En effet, l'univers informatique est celui de nos enfants et ce sont eux qui, bien souvent, nous le font découvrir. C'est pourquoi nous devons agir.
Nous ne pouvons laisser nos enfants accéder à des services sans contrôle et, surtout, sans éducation préalable.
Les informations non contrôlées disponibles sur le réseau Internet sont dangereuses si elles sont consommées sans précaution. Le menu est riche et varié. Il est également truffé de perversités : sectes, sexe, politique, et j'en passe, tous sujets qui ne subissent pas de censure.
Ayant eu le privilège d'être associés aux travaux de certains spécialistes, M. Dupraz et moi-même avons décidé d'élargir la réflexion au plan politique. Nous avons retrouvé la trace des premiers débats tenus, le 7 octobre 1981, par le Conseil national sur le sujet, suite à une interpellation de notre ami Gilles Petitpierre. La remarquable réponse du Conseil fédéral fut : «L'informatique fait partie de la culture générale de l'homme moderne.»
Sans aucun esprit de polémique, M. Dupraz et moi-même vous proposons d'inviter la commission de l'enseignement à travailler sur le sujet et d'imaginer une nouvelle forme plus culturelle de l'apprentissage de l'informatique.
Mme Martine Brunschwig Graf, conseillère d'Etat. Je voudrais juste dire à M. le député Hervé Dessimoz que le Conseil d'Etat accueille avec satisfaction les invites de sa motion.
Qu'il me permette une remarque faite en toute gentillesse : avant que la commission ne conçoive un nouvel enseignement de l'informatique, je souhaiterais qu'elle soit informée, pour débattre sereinement, de ce qui est fait, de ce qui est prévu, de ce qui est mis sur pied, de ce qui est développé, ainsi que des concepts pédagogiques existants.
Beaucoup de réflexions ont été menées, beaucoup de projets ont été réalisés, d'autres sont mis en oeuvre, notamment dans le cadre de la nouvelle maturité.
Je propose donc que la commission soit informée de ce qui précède avant de passer au traitement de cette motion.
M. Jean-François Courvoisier (S). Deux arguments me choquent dans cette proposition de motion.
Le premier est de dire que l'informatique fait partie intégrante de la culture. L'informatique n'a rien à voir avec la culture. C'est un outil nécessaire comme le téléphone et la voiture.
Le deuxième doit ajouter que l'informatique fait partie de la culture non seulement de l'homme mais aussi de la femme moderne.
Ce sont là deux amendements que je propose.

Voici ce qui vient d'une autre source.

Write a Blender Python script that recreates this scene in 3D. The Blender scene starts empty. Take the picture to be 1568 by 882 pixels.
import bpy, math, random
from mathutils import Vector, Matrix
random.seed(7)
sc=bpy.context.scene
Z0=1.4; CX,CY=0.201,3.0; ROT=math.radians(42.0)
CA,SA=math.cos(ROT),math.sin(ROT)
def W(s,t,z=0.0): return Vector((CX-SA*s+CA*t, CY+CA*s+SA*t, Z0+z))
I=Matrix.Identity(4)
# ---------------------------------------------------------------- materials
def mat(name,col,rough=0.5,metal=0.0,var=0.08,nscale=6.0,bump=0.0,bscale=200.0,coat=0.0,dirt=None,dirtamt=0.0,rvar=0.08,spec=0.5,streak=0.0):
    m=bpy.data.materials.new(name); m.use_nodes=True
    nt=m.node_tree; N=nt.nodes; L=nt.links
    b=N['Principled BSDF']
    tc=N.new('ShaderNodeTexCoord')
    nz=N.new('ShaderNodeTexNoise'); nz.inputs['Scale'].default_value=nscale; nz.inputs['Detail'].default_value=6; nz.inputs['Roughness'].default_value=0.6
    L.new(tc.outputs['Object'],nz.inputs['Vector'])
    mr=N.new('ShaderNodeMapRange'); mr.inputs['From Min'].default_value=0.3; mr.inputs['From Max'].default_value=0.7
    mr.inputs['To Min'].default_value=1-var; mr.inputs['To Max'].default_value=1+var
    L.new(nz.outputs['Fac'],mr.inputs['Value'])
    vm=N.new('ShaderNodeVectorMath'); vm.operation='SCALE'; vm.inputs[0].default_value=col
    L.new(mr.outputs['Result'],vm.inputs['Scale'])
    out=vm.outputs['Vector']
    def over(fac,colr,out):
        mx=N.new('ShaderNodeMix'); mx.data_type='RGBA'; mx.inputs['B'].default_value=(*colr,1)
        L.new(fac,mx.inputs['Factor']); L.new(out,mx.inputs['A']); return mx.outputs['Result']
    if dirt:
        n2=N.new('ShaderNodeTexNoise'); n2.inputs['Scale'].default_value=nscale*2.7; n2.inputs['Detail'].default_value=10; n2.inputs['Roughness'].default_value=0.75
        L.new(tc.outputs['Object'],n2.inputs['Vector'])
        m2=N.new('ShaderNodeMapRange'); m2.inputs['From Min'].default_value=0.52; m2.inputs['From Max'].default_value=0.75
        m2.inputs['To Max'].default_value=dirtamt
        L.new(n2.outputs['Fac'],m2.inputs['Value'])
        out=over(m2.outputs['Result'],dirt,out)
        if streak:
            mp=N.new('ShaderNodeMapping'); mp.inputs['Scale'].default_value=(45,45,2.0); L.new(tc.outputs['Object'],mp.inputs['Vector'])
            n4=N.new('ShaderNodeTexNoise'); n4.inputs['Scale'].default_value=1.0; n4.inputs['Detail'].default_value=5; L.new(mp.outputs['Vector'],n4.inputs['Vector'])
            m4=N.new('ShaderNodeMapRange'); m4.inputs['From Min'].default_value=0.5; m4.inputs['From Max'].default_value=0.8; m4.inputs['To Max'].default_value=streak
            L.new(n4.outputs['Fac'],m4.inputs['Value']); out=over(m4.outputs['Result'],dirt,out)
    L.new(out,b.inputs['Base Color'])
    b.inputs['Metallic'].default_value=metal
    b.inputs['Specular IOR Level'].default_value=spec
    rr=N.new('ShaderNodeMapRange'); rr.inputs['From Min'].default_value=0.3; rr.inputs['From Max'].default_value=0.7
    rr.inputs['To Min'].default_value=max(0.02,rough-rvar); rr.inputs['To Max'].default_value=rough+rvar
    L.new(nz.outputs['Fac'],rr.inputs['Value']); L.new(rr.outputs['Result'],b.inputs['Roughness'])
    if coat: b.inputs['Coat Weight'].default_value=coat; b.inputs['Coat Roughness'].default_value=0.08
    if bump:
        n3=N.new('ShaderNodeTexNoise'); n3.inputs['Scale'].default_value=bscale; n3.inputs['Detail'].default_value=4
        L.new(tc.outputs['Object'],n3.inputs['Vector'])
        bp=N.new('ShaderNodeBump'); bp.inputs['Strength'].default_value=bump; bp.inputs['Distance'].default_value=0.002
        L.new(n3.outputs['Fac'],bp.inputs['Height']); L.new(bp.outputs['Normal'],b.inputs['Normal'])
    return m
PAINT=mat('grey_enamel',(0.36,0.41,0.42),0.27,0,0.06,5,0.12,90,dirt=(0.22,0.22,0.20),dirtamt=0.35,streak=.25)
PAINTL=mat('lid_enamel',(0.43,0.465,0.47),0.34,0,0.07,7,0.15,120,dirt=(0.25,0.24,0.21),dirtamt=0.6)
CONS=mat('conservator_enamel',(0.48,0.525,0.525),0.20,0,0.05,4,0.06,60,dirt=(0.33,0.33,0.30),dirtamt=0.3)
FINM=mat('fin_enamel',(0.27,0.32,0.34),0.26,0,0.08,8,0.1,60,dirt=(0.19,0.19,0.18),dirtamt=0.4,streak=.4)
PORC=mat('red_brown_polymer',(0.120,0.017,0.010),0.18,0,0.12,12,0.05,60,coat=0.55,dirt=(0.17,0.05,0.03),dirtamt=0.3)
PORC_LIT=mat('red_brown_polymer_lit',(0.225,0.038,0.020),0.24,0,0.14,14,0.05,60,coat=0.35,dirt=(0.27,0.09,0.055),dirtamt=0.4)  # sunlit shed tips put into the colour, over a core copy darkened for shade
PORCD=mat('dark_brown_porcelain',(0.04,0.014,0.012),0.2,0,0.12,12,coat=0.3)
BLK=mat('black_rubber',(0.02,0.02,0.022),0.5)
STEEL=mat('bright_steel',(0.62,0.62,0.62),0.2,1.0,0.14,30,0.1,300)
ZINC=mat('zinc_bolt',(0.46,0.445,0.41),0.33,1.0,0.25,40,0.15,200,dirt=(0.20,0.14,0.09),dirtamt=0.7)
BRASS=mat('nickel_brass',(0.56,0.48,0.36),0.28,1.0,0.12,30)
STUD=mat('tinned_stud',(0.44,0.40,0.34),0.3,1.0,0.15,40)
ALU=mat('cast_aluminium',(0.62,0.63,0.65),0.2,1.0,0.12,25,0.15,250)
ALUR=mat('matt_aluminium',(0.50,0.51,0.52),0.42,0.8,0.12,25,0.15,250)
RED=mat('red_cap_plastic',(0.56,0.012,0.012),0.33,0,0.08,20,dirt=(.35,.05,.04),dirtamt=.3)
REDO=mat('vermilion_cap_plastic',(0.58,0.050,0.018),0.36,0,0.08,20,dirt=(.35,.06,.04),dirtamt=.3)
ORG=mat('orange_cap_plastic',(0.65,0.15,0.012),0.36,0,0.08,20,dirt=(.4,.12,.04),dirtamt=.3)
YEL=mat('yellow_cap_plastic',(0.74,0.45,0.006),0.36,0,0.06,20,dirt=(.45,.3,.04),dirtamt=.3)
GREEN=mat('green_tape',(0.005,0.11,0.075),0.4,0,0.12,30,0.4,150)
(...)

M. Hervé Dessimoz (R). Madame la présidente Brunschwig Graf, mon collègue Dupraz et moi-même n'avons nullement l'intention d'interférer dans le mode de fonctionnement de la commission de l'enseignement. Il est tout à fait normal que vous soyez entendue et disiez exactement ce qu'il en est.
Notre motion est un simple postulat qui ne critique nullement le fonctionnement du département de l'instruction publique.
Mon collègue Courvoisier n'a rien compris. Notre motion explique que l'apprentissage de l'informatique ne se résume pas à la maîtrise d'un outil, mais qu'il est celui d'une culture. Le Conseil fédéral l'a clairement exprimé en 1981. Dans le même message, il annonçait qu'il déléguerait aux cantons les compétences spécifiques pour développer cette culture.
Par conséquent, je pars du principe qu'il nous faut, en l'occurrence, parler de culture, et non d'un simple apprentissage de l'informatique.
Mise aux voix, cette proposition de motion est renvoyée à la commission de l'enseignement et de l'éducation.